──────── DATA EXTRACT
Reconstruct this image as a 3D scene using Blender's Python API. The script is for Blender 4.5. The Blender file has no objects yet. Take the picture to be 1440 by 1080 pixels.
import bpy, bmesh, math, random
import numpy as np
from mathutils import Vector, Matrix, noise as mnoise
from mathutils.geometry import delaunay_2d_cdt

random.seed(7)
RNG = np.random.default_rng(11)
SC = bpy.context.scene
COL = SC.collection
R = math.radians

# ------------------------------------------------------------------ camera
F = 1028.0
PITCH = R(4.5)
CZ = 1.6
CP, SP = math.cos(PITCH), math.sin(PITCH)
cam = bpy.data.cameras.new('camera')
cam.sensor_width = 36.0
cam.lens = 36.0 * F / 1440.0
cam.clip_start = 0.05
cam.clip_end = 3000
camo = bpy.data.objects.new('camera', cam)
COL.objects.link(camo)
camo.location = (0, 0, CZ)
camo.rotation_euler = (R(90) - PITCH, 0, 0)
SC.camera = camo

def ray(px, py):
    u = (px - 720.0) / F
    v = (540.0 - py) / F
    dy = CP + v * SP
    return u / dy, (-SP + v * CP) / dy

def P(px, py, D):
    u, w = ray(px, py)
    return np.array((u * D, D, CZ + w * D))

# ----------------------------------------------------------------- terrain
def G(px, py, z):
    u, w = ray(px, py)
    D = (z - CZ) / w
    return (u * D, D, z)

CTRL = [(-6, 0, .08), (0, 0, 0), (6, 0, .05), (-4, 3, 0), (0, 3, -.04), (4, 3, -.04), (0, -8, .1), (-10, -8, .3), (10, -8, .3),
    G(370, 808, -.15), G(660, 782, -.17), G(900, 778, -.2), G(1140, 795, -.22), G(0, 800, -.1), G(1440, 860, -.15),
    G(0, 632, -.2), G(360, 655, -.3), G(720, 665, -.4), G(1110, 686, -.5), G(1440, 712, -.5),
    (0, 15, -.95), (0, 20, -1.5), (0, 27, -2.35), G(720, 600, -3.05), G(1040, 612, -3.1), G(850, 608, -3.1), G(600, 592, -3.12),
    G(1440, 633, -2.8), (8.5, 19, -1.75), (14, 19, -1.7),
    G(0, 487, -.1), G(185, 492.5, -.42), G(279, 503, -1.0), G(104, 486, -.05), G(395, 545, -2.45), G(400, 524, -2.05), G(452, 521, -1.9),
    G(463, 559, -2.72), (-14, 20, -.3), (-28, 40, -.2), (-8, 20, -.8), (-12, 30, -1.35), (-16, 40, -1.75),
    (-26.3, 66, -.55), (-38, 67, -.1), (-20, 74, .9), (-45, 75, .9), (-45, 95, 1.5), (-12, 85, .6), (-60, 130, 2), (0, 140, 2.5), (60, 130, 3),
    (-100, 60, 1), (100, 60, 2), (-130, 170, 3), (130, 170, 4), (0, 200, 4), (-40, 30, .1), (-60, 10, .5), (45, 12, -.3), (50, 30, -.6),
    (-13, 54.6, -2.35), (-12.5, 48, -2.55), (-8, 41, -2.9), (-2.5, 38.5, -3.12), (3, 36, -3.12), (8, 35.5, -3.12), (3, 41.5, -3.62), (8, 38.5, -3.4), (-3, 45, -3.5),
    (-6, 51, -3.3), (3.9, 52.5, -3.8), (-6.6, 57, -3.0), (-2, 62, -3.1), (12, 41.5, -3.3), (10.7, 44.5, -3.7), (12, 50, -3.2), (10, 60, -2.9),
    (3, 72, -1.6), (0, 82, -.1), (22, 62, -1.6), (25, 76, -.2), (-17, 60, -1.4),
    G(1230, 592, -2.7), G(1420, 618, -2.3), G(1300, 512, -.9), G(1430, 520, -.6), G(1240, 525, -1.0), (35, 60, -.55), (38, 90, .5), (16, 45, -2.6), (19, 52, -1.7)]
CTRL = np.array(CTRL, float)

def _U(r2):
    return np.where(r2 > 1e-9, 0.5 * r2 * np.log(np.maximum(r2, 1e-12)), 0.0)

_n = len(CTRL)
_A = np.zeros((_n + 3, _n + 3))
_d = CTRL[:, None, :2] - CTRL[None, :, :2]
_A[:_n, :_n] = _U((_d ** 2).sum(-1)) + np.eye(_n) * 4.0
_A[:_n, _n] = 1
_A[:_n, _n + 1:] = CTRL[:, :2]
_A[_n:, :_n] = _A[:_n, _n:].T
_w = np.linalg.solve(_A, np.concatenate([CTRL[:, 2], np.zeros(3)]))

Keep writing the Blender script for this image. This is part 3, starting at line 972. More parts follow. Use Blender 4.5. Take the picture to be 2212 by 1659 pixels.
────────────────
*WORK TO COMPLETE:* Your output should consist solely of the lines from the beginning of the entries through the line containing "SC.camera = camo", reproduced exactly.

*THE RESULT:*
Reconstruct this image as a 3D scene using Blender's Python API. The script is for Blender 4.5. The Blender file has no objects yet. Take the picture to be 1440 by 1080 pixels.
import bpy, bmesh, math, random
import numpy as np
from mathutils import Vector, Matrix, noise as mnoise
from mathutils.geometry import delaunay_2d_cdt

random.seed(7)
RNG = np.random.default_rng(11)
SC = bpy.context.scene
COL = SC.collection
R = math.radians

# ------------------------------------------------------------------ camera
F = 1028.0
PITCH = R(4.5)
CZ = 1.6
CP, SP = math.cos(PITCH), math.sin(PITCH)
cam = bpy.data.cameras.new('camera')
cam.sensor_width = 36.0
cam.lens = 36.0 * F / 1440.0
cam.clip_start = 0.05
cam.clip_end = 3000
camo = bpy.data.objects.new('camera', cam)
COL.objects.link(camo)
camo.location = (0, 0, CZ)
camo.rotation_euler = (R(90) - PITCH, 0, 0)
SC.camera = camo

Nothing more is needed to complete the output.